Perspective. Seeing your world, THE world through a different window..the window of a God elevated above the situation..watching, knowing, moving. 


The perspective from above, flying high beneath the wings of an eagle...this perspective? Changes everything. Beautiful. Majestic. Peace-filled and calm. Everything in its place--the rivers the mountains--trees square around quaint communities.


These communities, surely bustling, many worlds feeling shaken, perhaps alone and invisible. But I see them. I am watching them as I wonder. Who lives there, and what is their story? Do they feel lost, as I? 


Though their roads feel rocky, I see....  Everything in it's place just so. And dozens of boxes in view of one tiny window....  So when we feel alone? 
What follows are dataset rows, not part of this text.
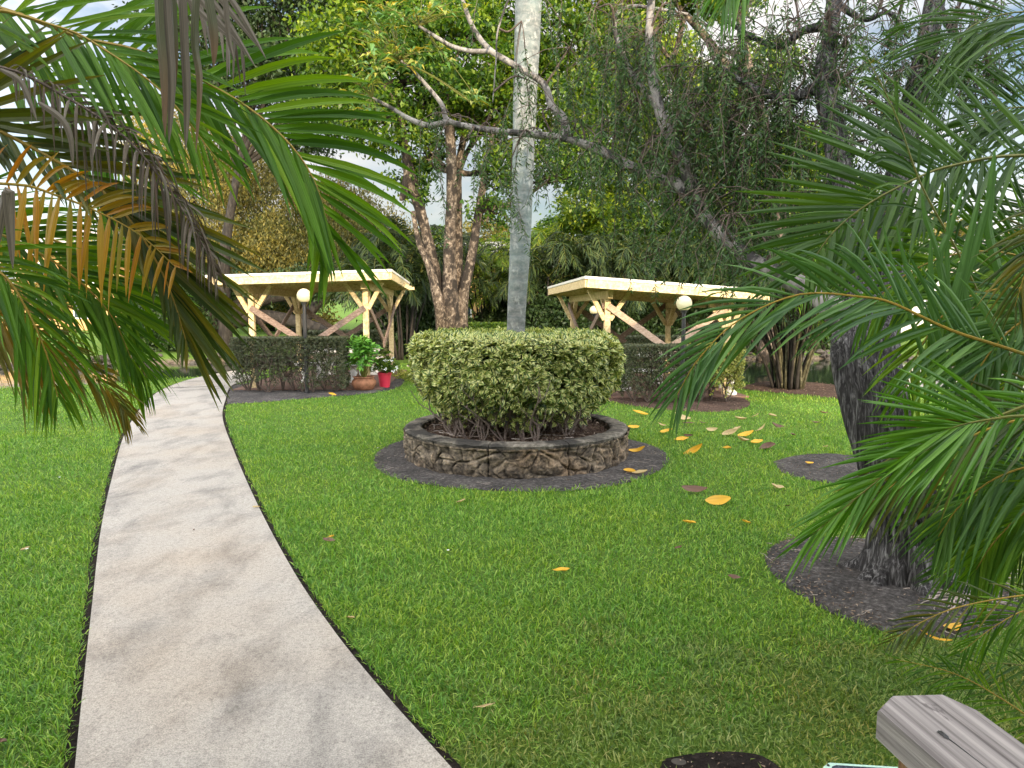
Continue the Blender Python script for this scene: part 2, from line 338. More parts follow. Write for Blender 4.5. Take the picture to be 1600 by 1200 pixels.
# bark
mt_bark_d = barkmat('dark_furrowed_bark', (.008, .008, .008), (.060, .056, .056), (.36, .35, .345), (15, 15, 1.0), bd=.06)
mt_bark_l = barkmat('pale_lichen_bark', (.09, .08, .075), (.21, .195, .18), (.33, .31, .285), (4, 4, 2), patch=9, pcol=(.05, .047, .044), bd=.012, pt=(.50, .56))
mt_bark_m = barkmat('mottled_bark', (.016, .012, .009), (.085, .064, .046), (.32, .26, .20), (1.8, 1.8, 1.2), patch=3.4, pcol=(.022, .017, .013), bd=.05, pt=(.48, .55), vs_=2.2)
mt_bark_t = barkmat('tan_bark', (.10, .08, .065), (.19, .155, .125), (.29, .25, .21), (2, 2, 1), bd=.02)
mt_bark_x = barkmat('dark_brown_bark', (.010, .008, .007), (.026, .022, .018), (.055, .047, .038), (4, 4, 1), bd=.02)  # very dark brown bark of background trees and canes
mt_twig = barkmat('twig', (.05, .035, .028), (.10, .075, .06), (.18, .14, .12), (20, 20, 20), bd=.003)
mt_stem = barkmat('shrub_stem', (.08, .06, .05), (.17, .13, .11), (.28, .23, .20), (20, 20, 20), bd=.003)
mt_twig_p = barkmat('pale_root', (.20, .16, .14), (.34, .29, .25), (.46, .41, .37), (20, 20, 20), bd=.003)
mt_rachis = barkmat('palm_rachis', (.22, .16, .025), (.30, .20, .03), (.18, .17, .03), (8, 8, 8), bd=.002, rough=.5)
mt_rachis_g = barkmat('green_palm_rachis', (.10, .12, .025), (.14, .14, .03), (.06, .08, .02), (8, 8, 8), bd=.002, rough=.5)
mt_cane = barkmat('palm_cane', (.025, .022, .012), (.06, .055, .028), (.16, .145, .09), (5, 5, 3), bd=.004, rough=.6)
def _royal():
    m = M('grey_palm_bark'); f = m.noise(m.coord('Object', (4, 4, 7)), 3, 8, .65)
    g = m.noise(m.coord('Object', (1.2, 1.2, .5)), 2.2, 4); k = m.ramp(f, [(.28, (.07, .085, .085)), (.5, (.15, .16, .155)), (.72, (.27, .265, .25))])
    k = m.mix(m.ramp(g, [(.45, 0), (.7, .55)]), k, (.20, .27, .25))
    w = m.n('TexWave'); w.wave_type = 'BANDS'; w.bands_direction = 'Z'; w.inputs['Scale'].default_value = 2.2; w.inputs['Distortion'].default_value = 3.5; w.inputs['Detail'].default_value = 3
    m.l(m.coord(), w.inputs[0]); lc = m.noise(m.coord('Object', (3, 3, 2)), 4, 6, .7); k = m.mix(m.ramp(lc, [(.55, 0), (.63, .75)]), k, (.34, .35, .33)); k = m.mix(m.ramp(m.noise(m.coord('Object', (7, 7, 3)), 5, 5, .7), [(.60, 0), (.68, .6)]), k, (.06, .07, .06)); k = m.mix(.35, k, m.ramp(w.outputs[1], [(.0, (.7, .7, .7)), (.15, (1, 1, 1))]), 'MULTIPLY')
    return m.bsdf(k, .85, .2, bump=m.mix(.5, f, w.outputs[1]), bd=.012, bs=.8)
mt_royal = _royal()
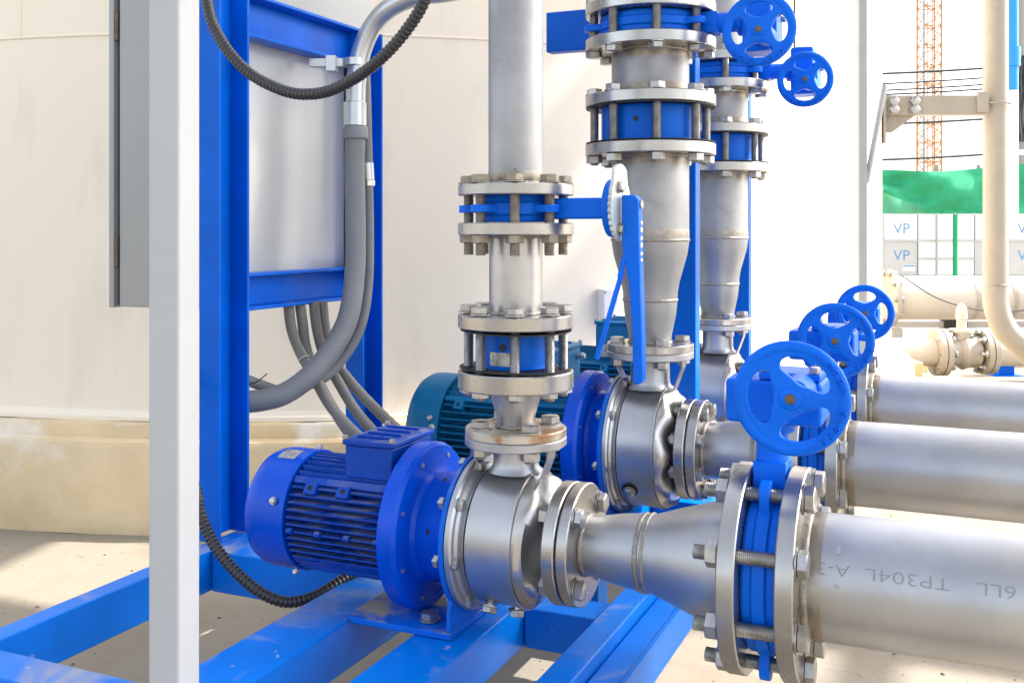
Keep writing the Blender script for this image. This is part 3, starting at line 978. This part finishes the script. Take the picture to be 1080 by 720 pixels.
# ------------------------------------------------------------------ columns two and three
def build_column():
    out = []
    r_ = thing('riser_pipe', 'wide stainless riser pipe at the top of the middle column', 'pipe', (0, 0, 1.3175), group='riser pipes')
    flange(r_, 'flange', 0, FT, .07, .139)
    MB().rev([(FT + .0003, .0826), (.8, .0826)], 72).obj('tube', M['riser'], r_)
    s_ = thing('spool_pipe', 'flanged stainless spool under the handwheel valve of the middle column', 'pipe', (0, 0, 1.124), group='spool pieces')
    flange(s_, 'flange', 0, FT, .07, .139)
    flange(s_, 'flange', .1195, .1195 + FT, .07, .139)
    MB().rev([(FT + .0003, .0826), (.1192, .0826)], 72).obj('tube', M['riser'], s_)
    weld(s_, FT + .002, .083)
    weld(s_, .118, .083)
    tint(s_, .036, .0826, w=.009)
    tint(s_, .108, .0826, w=.008)
    st_ = [bolt_mesh(.0195, .0793 + 2 * FT + .002, .004, 'bolt', True, k) for k in (0, 1)]
    k_ = build_check_valve('blue wafer check valve on the middle column', .0790, .1045, .138, .1195, st_, M['blue'], 'check valves')
    k_.location = (0, 0, 1.0840)
    d_ = thing('reducer', 'long grey stainless reducer narrowing down to the middle pump', 'reducer', (0, 0, .6030), group='vertical reducers')
    f2 = flange(d_, 'flange', 0, .0165, .03, .0925)
    flange(d_, 'flange', .4165, .4405, .07, .139)
    MB().rev([(.0168, .0455), (.035, .0462), (.075, .0545), (.098, .0572), (.1085, .0577)], 72).obj('lower_cone', M['riser'], d_)
    MB().rev([(.1092, .0577), (.125, .0585), (.150, .063), (.205, .0785), (.228, .0820), (.2365, .0826)], 72).obj('upper_cone', M['riser'], d_)
    MB().rev([(.2372, .0826), (.4162, .0826)], 72).obj('tube', M['riser'], d_)
    weld(d_, .1088, .0577)
    weld(d_, .2368, .0826)
    tint(d_, .2505, .0826, w=.009)
    tint(d_, .405, .0826, w=.008)
    weld(d_, .018, .0462)
    weld(d_, .415, .0828)
    ring_of('bolt', f2, bolt_mesh(.0175, .032, .004, 'bolt', True), 4, .0730, (0, 0, .0008), 'Z', R(45 - 10))
    return [r_, s_, k_, d_]


col2 = build_column()
names3 = ['wide stainless riser pipe at the top of the farthest column', 'flanged stainless spool under the handwheel valve of the farthest column',
          'blue wafer check valve on the farthest column', 'grey stainless reducer narrowing down to the farthest pump']
for o, lab in zip(col2, names3):
    c3 = copy_tree(o)
    c3['label'] = lab
    c3.location = (XC3, Y3, o.location.z)
    o.location = (XC2, Y2, o.location.z)


# ------------------------------------------------------------------ suction lines
def suction_reducer(X0, y, x0, x1, r0, Rf, nb, label, first_t, wx, wr):
    """from pump suction flange at x0 to valve flange ending at x1 (relative to X0)"""
    t = thing('suction_reducer', label, 'reducer', (X0, y, AXZ), group='suction reducers')
    g_ = MB().rev([(x0 - .0028, r0), (x0 - .0028, Rf - .003), (x0 - .0003, Rf - .003), (x0 - .0003, r0)], 64, 'X', closed=True).obj('gasket', M['gasket'], t)
    fl = flange(t, 'flange', x0, x0 + first_t, r0 - .006, Rf, 'X')
    ring_of('bolt', fl, [bolt_mesh(.0165 if nb == 4 else .0155, first_t + .022, .004, 'bolt', True, k) for k in (0, 1)], nb, Rf - .0175, (x0 - .0012 + (first_t - .019) / 2, 0, 0), 'X', R(45) if nb == 4 else R(22.5))
    xa = x0 + first_t + .0003
    xm = wx
    MB().rev([(xa, r0), (xa + .018, r0 + .0006), (xa + (xm - xa) * .55, r0 + (wr - r0) * .62), (xm - .010, wr - .0006), (xm - .0005, wr)], 64, 'X').obj('small_cone', M['steel'], t)
    xe = x1 - FT - .0003
    L = xe - xm
    MB().rev([(xm + .0005, wr), (xm + L * .10, wr + .001), (xm + L * .35, wr + (.0826 - wr) * .42), (xm + L * .70, wr + (.0826 - wr) * .92), (xm + L * .86, .0826), (xe, .0826)], 72, 'X').obj('large_cone', M['steel'], t)
    weld(t, xm - .004, wr - .0006, 'X', w=.004)
    weld(t, xm + .006, wr, 'X', w=.0035)
    weld(t, xa + .002, r0 + .001, 'X')
    flange(t, 'flange', x1 - FT, x1, .07, .14, 'X')
    return t


def sred(X0, VX):
    return VX - gap6 / 2 - X0
suction_reducer(XC1, Y1, .0981, sred(XC1, VX1), .0425, .089, 4, 'double stainless reducer in front, from small pump to suction valve', .0165, .2058, .0545)
suction_reducer(XC2, Y2, .1010, sred(XC2, VX2), .0570, .104, 8, 'stainless suction reducer between the middle pump and its valve', .0205, .2330, .0765)
suction_reducer(XC3, Y3, .1010, sred(XC3, VX3), .0570, .104, 8, 'stainless suction reducer beside the farthest pump, mostly hidden', .0205, .2330, .0765)

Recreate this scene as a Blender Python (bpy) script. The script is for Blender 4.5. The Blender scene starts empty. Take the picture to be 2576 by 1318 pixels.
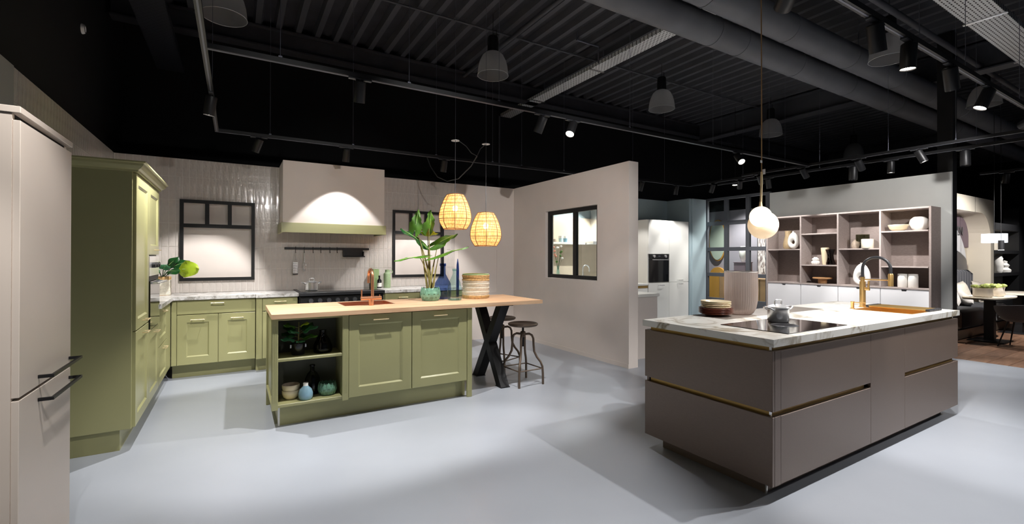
import bpy, bmesh, math, random
from mathutils import Vector, Matrix, Quaternion
random.seed(7)
SC = bpy.context.scene
COL = SC.collection
PI = math.pi

# ------------------------------------------------------------------ camera
YAW, PITCH, ROLL, CAMH = math.radians(30.9247), math.radians(.2145), math.radians(.1335), 1.3766
cF = Vector((math.sin(YAW), math.cos(YAW), 0)); cR = Vector((math.cos(YAW), -math.sin(YAW), 0)); cU = Vector((0, 0, 1))
F2 = cF*math.cos(PITCH) + cU*math.sin(PITCH); U2 = cU*math.cos(PITCH) - cF*math.sin(PITCH)
R3 = cR*math.cos(ROLL) + U2*math.sin(ROLL); U3 = U2*math.cos(ROLL) - cR*math.sin(ROLL)
cam = bpy.data.cameras.new('camera'); camo = bpy.data.objects.new('camera', cam); COL.objects.link(camo)
cam.sensor_width = 36; cam.lens = 36*1159.9124/2576; cam.shift_y = -16.85/2576
cam.clip_start = .05; cam.clip_end = 100
camo.matrix_world = Matrix(((R3.x, U3.x, -F2.x, 0), (R3.y, U3.y, -F2.y, 0), (R3.z, U3.z, -F2.z, CAMH), (0, 0, 0, 1)))
SC.camera = camo

# ------------------------------------------------------------------ world + view
w = bpy.data.worlds.new('hall_dark'); SC.world = w; w.use_nodes = True
bgn = w.node_tree.nodes['Background']; bgn.inputs[0].default_value = (.72, .82, 1, 1); bgn.inputs[1].default_value = .05
SC.view_settings.view_transform = 'Standard'; SC.view_settings.look = 'None'
SC.view_settings.gamma = 1; SC.view_settings.use_curve_mapping = False
SC.view_settings.exposure = 0.0
POWER = .5                     # common dimmer for every track spotlight
LIGHT_COL = (1.0, .975, .95)

# ------------------------------------------------------------------ mesh helpers
class MB:
    def __init__(s): s.bm = bmesh.new()
    def _q(s, vs, f): s.bm.faces.new([vs[i] for i in f])
    def box(s, x0, x1, y0, y1, z0, z1, bev=0):
        if x0 > x1: x0, x1 = x1, x0
        if y0 > y1: y0, y1 = y1, y0
        if z0 > z1: z0, z1 = z1, z0
        v = [s.bm.verts.new(p) for p in ((x0,y0,z0),(x1,y0,z0),(x1,y1,z0),(x0,y1,z0),(x0,y0,z1),(x1,y0,z1),(x1,y1,z1),(x0,y1,z1))]
        fs = [s.bm.faces.new([v[i] for i in f]) for f in ((3,2,1,0),(4,5,6,7),(0,1,5,4),(1,2,6,5),(2,3,7,6),(3,0,4,7))]
        if bev:
            es = list({e for f in fs for e in f.edges})
            bmesh.ops.bevel(s.bm, geom=es, offset=bev, segments=1, affect='EDGES', profile=.5)
        return s
    def hexa(s, pts):
        v = [s.bm.verts.new(p) for p in pts]
        for f in ((3,2,1,0),(4,5,6,7),(0,1,5,4),(1,2,6,5),(2,3,7,6),(3,0,4,7)): s._q(v, f)
        return s
    def tube(s, pts, r, n=8, closed=False, caps=True):
        P = [Vector(p) for p in pts]; m = len(P)
        rr = r if isinstance(r, (list, tuple)) else [r]*m
        T = []
        for i in range(m):
            a = P[(i-1) % m] if (closed or i > 0) else P[i]; b = P[(i+1) % m] if (closed or i < m-1) else P[i]
            t = (b-a); T.append(t.normalized() if t.length > 1e-9 else Vector((0,0,1)))
        u = T[0].orthogonal().normalized(); rings = []
        for i in range(m):
            u = (u - T[i]*u.dot(T[i]))
            u = u.normalized() if u.length > 1e-6 else T[i].orthogonal().normalized()
            wv = T[i].cross(u)
            rings.append([s.bm.verts.new(P[i] + (u*math.cos(2*PI*k/n) + wv*math.sin(2*PI*k/n))*rr[i]) for k in range(n)])
        for i in range(m if closed else m-1):
            a, b = rings[i], rings[(i+1) % m]
            for k in range(n): s.bm.faces.new((a[k], a[(k+1) % n], b[(k+1) % n], b[k]))
        if caps and not closed:
            s.bm.faces.new(rings[0][::-1]); s.bm.faces.new(rings[-1])
        return s
    def cyl(s, p0, p1, r, n=16, r1=None): return s.tube([p0, p1], [r, r if r1 is None else r1], n)
    def lathe(s, prof, c=(0,0,0), n=28, fn=None):
        rings = []
        for (r, z) in prof:
            if r < 1e-6: rings.append([s.bm.verts.new((c[0], c[1], c[2]+z))])
            else:
                ring = []
                for k in range(n):
                    a = 2*PI*k/n; q = r*(fn(a, z) if fn else 1)
                    ring.append(s.bm.verts.new((c[0]+q*math.cos(a), c[1]+q*math.sin(a), c[2]+z)))
                rings.append(ring)
        for a, b in zip(rings[:-1], rings[1:]):
            for k in range(n):
                k2 = (k+1) % n
                if len(a) == 1 and len(b) == 1: continue
                if len(a) == 1: s.bm.faces.new((a[0], b[k2], b[k]))
                elif len(b) == 1: s.bm.faces.new((a[k], a[k2], b[0]))
                else: s.bm.faces.new((a[k], a[k2], b[k2], b[k]))
        return s
    def prism(s, poly, ax, a, b):
        def P(q, t): return {'x': (t, q[0], q[1]), 'y': (q[0], t, q[1]), 'z': (q[0], q[1], t)}[ax]
        A = [s.bm.verts.new(P(q, a)) for q in poly]; B = [s.bm.verts.new(P(q, b)) for q in poly]; n = len(poly)
        s.bm.faces.new(A[::-1]); s.bm.faces.new(B)
        for i in range(n): s.bm.faces.new((A[i], A[(i+1) % n], B[(i+1) % n], B[i]))
        return s
    def ell(s, c, r, nu=16, nv=10):
        prof = [(math.sin(PI*i/nv), -math.cos(PI*i/nv)) for i in range(nv+1)]
        st = len(s.bm.verts); s.lathe([(0 if i in (0, nv) else p[0], p[1]) for i, p in enumerate(prof)], (0,0,0), nu)
        s.bm.verts.ensure_lookup_table()
        for v in s.bm.verts[st:]: v.co = Vector((c[0]+v.co.x*r[0], c[1]+v.co.y*r[1], c[2]+v.co.z*r[2]))
        return s
    def grid(s, fn, nu, nv):
        V = [[s.bm.verts.new(fn(i/nu, j/nv)) for j in range(nv+1)] for i in range(nu+1)]
        for i in range(nu):
            for j in range(nv): s.bm.faces.new((V[i][j], V[i+1][j], V[i+1][j+1], V[i][j+1]))
        return s
    def mesh(s, name, smooth=None):
        bmesh.ops.remove_doubles(s.bm, verts=s.bm.verts, dist=1e-6)
        bmesh.ops.recalc_face_normals(s.bm, faces=s.bm.faces)
        me = bpy.data.meshes.new(name); s.bm.to_mesh(me); s.bm.free()
        if smooth is not None:
            me.shade_smooth(); me.set_sharp_from_angle(angle=math.radians(smooth))
        return me
    def build(s, name, mat, parent=None, smooth=None):
        if parent is not None: off = WL[parent.name]
        else:
            xs = [v.co for v in s.bm.verts]
            off = Vector(((min(c.x for c in xs)+max(c.x for c in xs))/2, (min(c.y for c in xs)+max(c.y for c in xs))/2, min(c.z for c in xs)))
        for v in s.bm.verts: v.co -= off
        me = s.mesh(name, smooth); me.materials.append(M[mat])
        o = bpy.data.objects.new(name, me); COL.objects.link(o)
        if parent is not None: o.parent = parent
        else: o.location = off
        WL[o.name] = off.copy()
        return o
WL = {}; M = {}

def tag(o, label=None, cat=None, group=None, kind=None):
    if label: o['label'] = label
    if cat: o['category'] = cat
    if group: o['group'] = group
    if kind: o['kind'] = kind
    return o
def thing(name, label, cat, loc=(0,0,0), group=None):
    o = bpy.data.objects.new(name, None); COL.objects.link(o); o.empty_display_size = .05
    o.location = loc; WL[o.name] = Vector(loc)
    return tag(o, label, cat, group)
def struct(o): o['kind'] = 'structure'; return o
def copy_tree(o, loc=None, rotz=None, parent=None, label=None, group=None):
    c = o.copy(); COL.objects.link(c)
    if parent is not None: c.parent = parent
    if loc is not None: c.location = loc
    if rotz is not None: c.rotation_euler = (0, 0, rotz)
    if label: c['label'] = label
    if group: c['group'] = group
    for ch in o.children: copy_tree(ch, parent=c)
    WL[c.name] = Vector(c.location) if parent is None else WL.get(o.name, Vector((0,0,0)))
    return c
def inst(name, me, loc, parent=None, rot=None, scale=None):
    o = bpy.data.objects.new(name, me); COL.objects.link(o)
    if parent is not None: o.parent = parent; loc = Vector(loc) - WL[parent.name]
    o.location = loc
    if rot is not None: o.rotation_euler = rot
    if scale is not None: o.scale = scale
    return o
def arc(c, r, a0, a1, n, ax=('x','z')):
    I = {'x': 0, 'y': 1, 'z': 2}; out = []
    for i in range(n+1):
        a = a0 + (a1-a0)*i/n; p = list(c); p[I[ax[0]]] += r*math.cos(a); p[I[ax[1]]] += r*math.sin(a); out.append(tuple(p))
    return out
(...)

Just know, that we are not.



6.2.14

In the Raw

Laying in bed, my heart rips open. Alone, in a house filled with people. Who love. I remember the days when every moment felt like this..and I send a little prayer up for you. My heart hurts, knowing my perspective is far less shattered then most. Then yours. Why me? Why have I been sheltered from a painful life? I ask myself this often..and yet, I carry the burdens of a heart deeply wounded--so broken and void of love--always left to wonder... Why do I hurt where I have not endured pain..? I was loved, and I am, and forever I will be. Yet everyday a FIGHT to understand what this means, this love. A gathering of a loss. A loss unknown.... My heart is broken. For me. For you. For this world so misunderstanding of love. True love. Gods perfect love, mutated by sin into beastly monsters... They. Are not love. These monsters we receive, destroy our hearts making it impossible for us to know true love.. Oh God, kill these monsters! Breathe life. We want to LIVE. To love. To love to live.